Abstract

In Paris, France on October 15, 1827, 28-year old Sicilian priest Joseph Contrafatto was sentenced for raping 5-year old Hortense Le Bon. This article frames the rhetorical strategies of the prosecution and defense using Robert Cover’s notion of judicial innovation, developed in his Justice Accused. Both sides based their arguments on articles 331 and 332 of the Criminal code. The Contrafatto Affair was an extraordinary case for rape legislation; it was among the first if not the first trial in France when a perpetrator of attentat à la pudeur avec violence (violent, indecent assault), was sentenced and found guilty when the prosecution used the argument of la violence morale (a type of coercion or abuse of an individual’s trust or naivety) when the victim suffered no physical signs of violence.

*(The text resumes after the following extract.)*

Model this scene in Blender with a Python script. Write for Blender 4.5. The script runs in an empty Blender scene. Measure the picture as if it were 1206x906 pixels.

Later, la violence morale and the requirement of consent became constitutive parts of the rape statutes by 1853 (for children) and 1857 (for adults), which this article develops through contextualizing law, rhetoric, and interpretation. The background of the trial provides an overview of certain procedures and protocols of 19th-century France. An examination of the jurisprudence related to attentat à la pudeur sans violence (non-violent, indecent assault, art. 331), attentat à la pudeur avec violence and la violence morale will highlight how forward-looking and risky the prosecution’s arguments were in his interpretation of article 332.